Maria Mitchell

A star in many fields, Maria (pronounced Mar-eye-ah) Mitchell, the first female astronomer in the United States, was also an educator, librarian, naturalist, suffragette and anti-slavery activist.

Born in Nantucket, Massachusetts in 1818, Maria’s Quaker parents believed all their children should be educated – not a common idea back then. Demonstrating an aptitude for astronomy and advanced mathematics at an early age, her father encouraged Maria by teaching her to use sextants and telescopes. She became a valuable resource to the local fishing community by reading the night sky.

At 16, Maria opened a school that trained young women in math and science, scandalizing the locals by allowing non-white children to attend. She became the local librarian two years later, using her free time to hone her astronomy skills in an observatory her father built on top of the local bank where he worked.

Her stargazing paid off when Maria discovered what would become known as Miss Mitchell’s Comet (she never married) in 1847. In 1848 she was celebrated at the Seneca Falls Convention (the first women’s rights convention); by the King of Denmark who awarded her a gold medal; and by the American Academy of Arts and Sciences where she became its first female member. Her celebrity saw the likes of Ralph Waldo Emerson, Frederick Douglass, Herman Melville and Sojourner Truth traveling to meet her. Touring Europe (with Nathanial Hawthorne and his family) she shared her discovery and theories with Europe’s top astronomers, garnering more acclaim.

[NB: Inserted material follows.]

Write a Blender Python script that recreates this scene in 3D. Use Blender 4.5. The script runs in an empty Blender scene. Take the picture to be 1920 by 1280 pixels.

Maria became an outspoken advocate of women’s rights and was active in the anti-slavery movement, even refusing to wear clothes made with Southern cotton. After the Civil War she became the first female faculty member of the new women’s college, Vassar. She spent the next 20 years teaching and running the Vassar Observatory where she began photographing the planets and the sun, becoming the leading authority on the surfaces of Jupiter and Saturn. Her insistence that women be afforded the same education as men saw dozens of her students go on to renown in traditionally male-dominated scientific fields.

The accolades continued long after her death in 1889, including a crater on the moon being named in her honor. Her Nantucket family home is now a museum dedicated to the sciences and houses the Maria Mitchell Observatory, where her telescope still points towards the stars.